IF YOU HAVE EXECUTED A STANDING PROXY, YOUR STANDING PROXY WILL BE VOTED AS INDICATED IN NOTE 2 BELOW, UNLESS YOU ATTEND THE AGM IN PERSON OR COMPLETE AND SEND IN THIS FORM APPOINTING A SPECIFIC PROXY.

 

1A proxy need not be a shareholder of the Company. A shareholder entitled to attend and vote at the AGM is entitled to appoint one or more proxies to attend and vote in his/her stead. Please insert the name of the person(s) of your own choice that you wish to be appointed proxy in the space provided, failing which the Chairman will be appointed as your proxy.

 

2Any standing proxy previously deposited by a shareholder with the Company will be voted in favour of the resolution to be proposed at the AGM unless revoked prior to the AGM or the shareholder attends the AGM in person or completes and returns this form appointing a specific proxy.

 

3Whether or not you propose to attend the relevant meeting(s) in person, you are strongly advised to complete and return this form of proxy in accordance with these instructions. To be valid, this form must be completed and deposited (together with any power of attorney or other authority under which it is signed or a notarially certified copy of that power or authority) at the offices of Computershare Hong Kong Investor Services Limited at 17M Floor, Hopewell Centre, 183 Queen’s Road East, Wanchai, Hong Kong as soon as possible and in any event not later than 48 hours before the time for holding the relevant meeting or any adjourned meeting.
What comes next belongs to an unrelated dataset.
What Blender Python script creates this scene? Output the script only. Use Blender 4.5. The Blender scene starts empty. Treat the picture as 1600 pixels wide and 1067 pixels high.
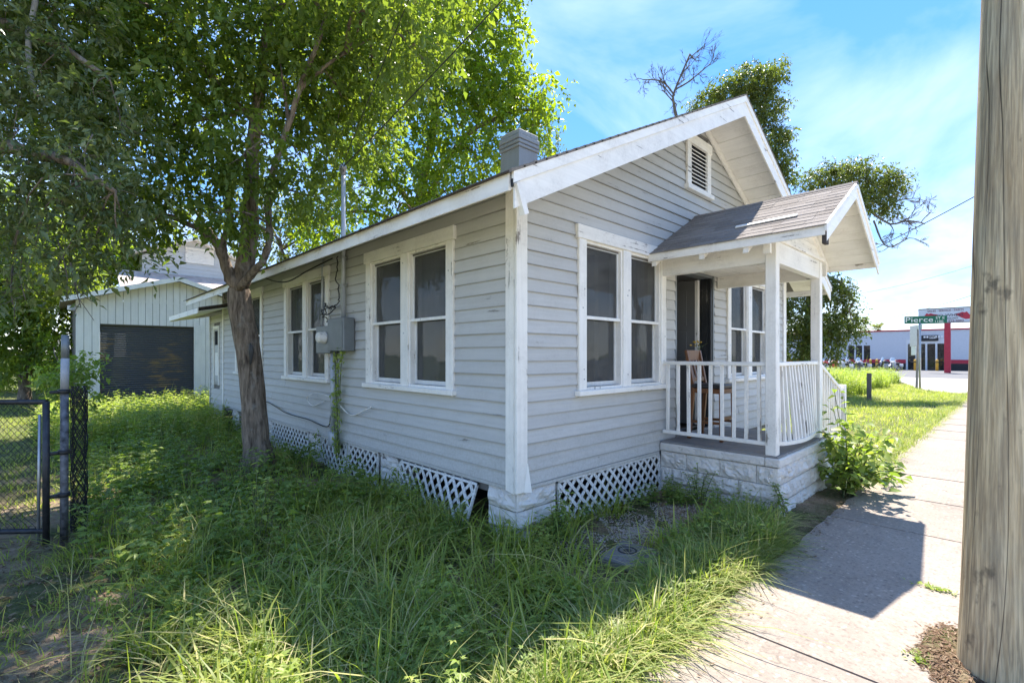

Returning this completed form of proxy will not preclude you from attending the relevant meeting(s) and voting in person if you so wish.

 

4If two or more persons are jointly registered as holders of a share, the vote of the senior person who tenders a vote, whether in person or by proxy, shall be accepted to the exclusion of the votes of other joint holders. For this purpose, seniority shall be determined by the order in which the names stand on the Company's register of shareholders in respect of the relevant shares. The senior holder should sign this form, but the names of all other joint holders should be stated on the form in the space provided.

 

5If this form is returned without an indication as to how the proxy shall vote, the proxy will exercise his/her discretion as to whether he/she votes and if so how.

 

6This form of proxy is for use by shareholders only. If the appointor is a corporate entity this form of proxy must either be under its seal or under the hand of some officer or attorney duly authorised for that purpose.

 

7Any alterations made to this form must be initialled by you.

 

8A proxy may vote on a show of hands or on a poll.